You might get that this is a cute thing to do, but also wonder why you’d waste good tea. The reasoning is that the first steep is quite weak. When using tea bags, the tea inside is usually tea processing waste - broken shards that are very small. There is a lot of surface area per volume, so they give up all their tea compounds immediately to the water. When using (usually higher quality) loose-leaf tea, the tea is normally in its whole leaf form that is dried. There’s much less surface area, and so it takes time for water to penetrate and extract all the tea compounds. The first steep gets compounds out of the surface, but is only starting to hydrate the inner parts of the leaf. This is even more true for compressed teas, like tea cakes or dragon balls.
So yes the first steep is weaker, and having a tea pet seems fun, but my immediate thought to pouring off the first brew was that this is an unnecessary hassle that can be ignored. Like the first cup might be weaker, but it’s still good tea, I wouldn’t have to deal with yet another god damn item on a tea tray, and I wouldn’t have to deal with disposing of this extra liquid. It seems way easier just to drink it.
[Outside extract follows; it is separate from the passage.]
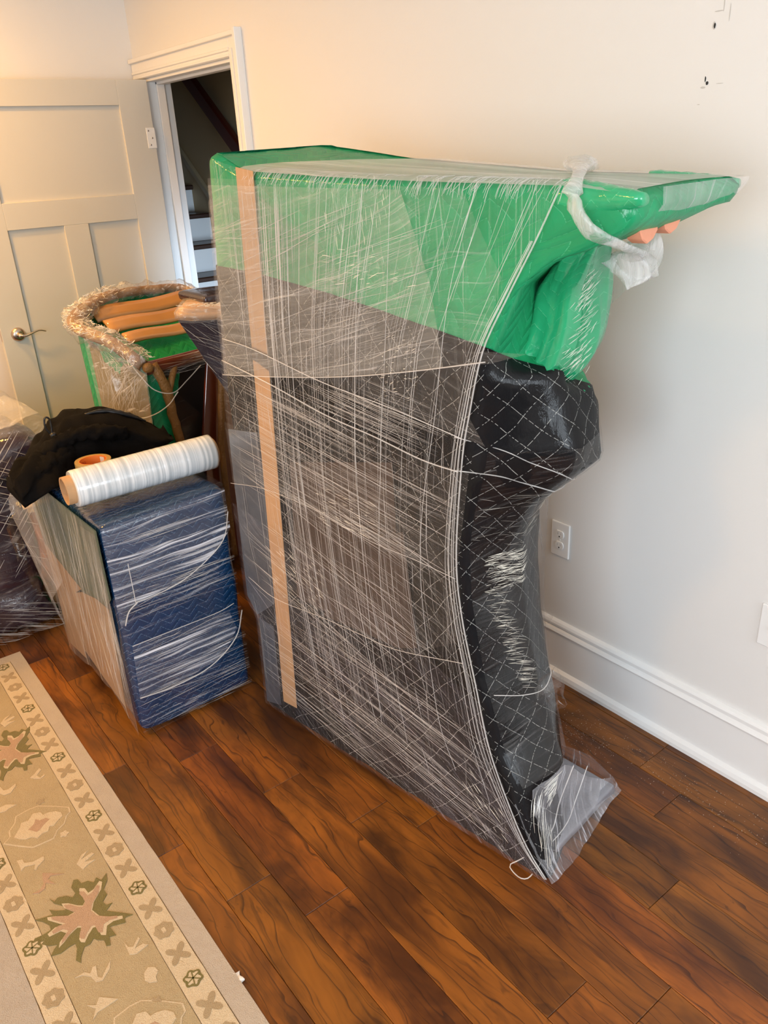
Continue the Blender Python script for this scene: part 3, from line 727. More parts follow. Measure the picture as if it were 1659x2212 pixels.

After a year of this, I recently got gifted a tea pet. I think it makes drinking tea a lot better.

If you drink the first steep, your flavor experience goes from nothing, to half, to full (on the second steep). However, if you get rid of the first steep, your palate goes from nothing to full-on flavor. This is much more exciting, there is no ramp up. You are hit in the face with what the tea has to offer right away. You notice more notes, and you don’t second guess yourself, wondering if more flavors will come later. You also don’t subconsciously write off the tea immediately if it’s too uninteresting in the wash steep.
So the experience is better if you get rid of the wash. However, the human brain doesn’t like wasting things (I have written about this here). So, if you frame it instead as an “offering” to a tea pet, and make it a cute little ritual, it tricks your brain into accepting it.
This works, and is very clever and cool.